IBM has announced a new feat in its race towards building ever more powerful quantum processors, with new 16 and 17 qubit processors that are its most powerful yet.

The two new processors from IBM aim to address the needs of the scientific community with a 16 qubit processor, shown above, that will supersede the previously available 5 qubit processor as well as provide the foundation for a commercial solution based on a new 17 qubit processor. In particular, IBM researchers explain, it is the 17 qubit processor that brings significant material, device, and architecture improvements that makes it IBMs most powerful quantum processor to date, being roughly twice as powerful as what IBM offered before.

According to Arvind Krishna, senior vice president and director of IBM Research and Hybrid Cloud, this is only an incremental step that "will allow IBM to scale future processors to include 50 or more qubits, and demonstrate computational capabilities beyond today’s classical computing systems."

While it is certainly true that the newly announced processors sport many more qubits than previous processors, it is also true that defining the power of a quantum system is not an easy task and, as the IBM researchers themselves explained, there is much more than the number of qubits to the equation that defines it. IBM is proposing Quantum Volume as a metric to characterize the computational power of quantum systems. This metric takes into account the number of qubits as well as the circuit depth, which determine respectively whether a quantum algorithm can be run or not, and the fidelity to the correct answer that can be expected. This in turn depends on how the qubits are connected and on the error that each basic operation can introduce.

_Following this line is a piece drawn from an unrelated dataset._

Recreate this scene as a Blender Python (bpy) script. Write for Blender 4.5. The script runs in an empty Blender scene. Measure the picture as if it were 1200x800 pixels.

The field of quantum computing has seen growing interest in recent years and IBM is not the only player. In particular, D-Wave Systems is taking a slightly different approach to IBM by selling quantum computers to the likes of NASA and Google. Chinese researchers already achieved the milestone of a 10 qubit processor and have announced plans to scale up their quantum processor to 20 qubits by the end of the year. Additionally, Google, Microsoft, and others have announced plans to enter the quantum computing field in the coming years.

As InfoQ reported, IBM provides a Python-based quantum development SDK called QISKit that can be used to run experiments on the IBM Q processors. IBM’s new 16 qubit processor is available for beta access, while the 17 qubit one is still considered a prototype.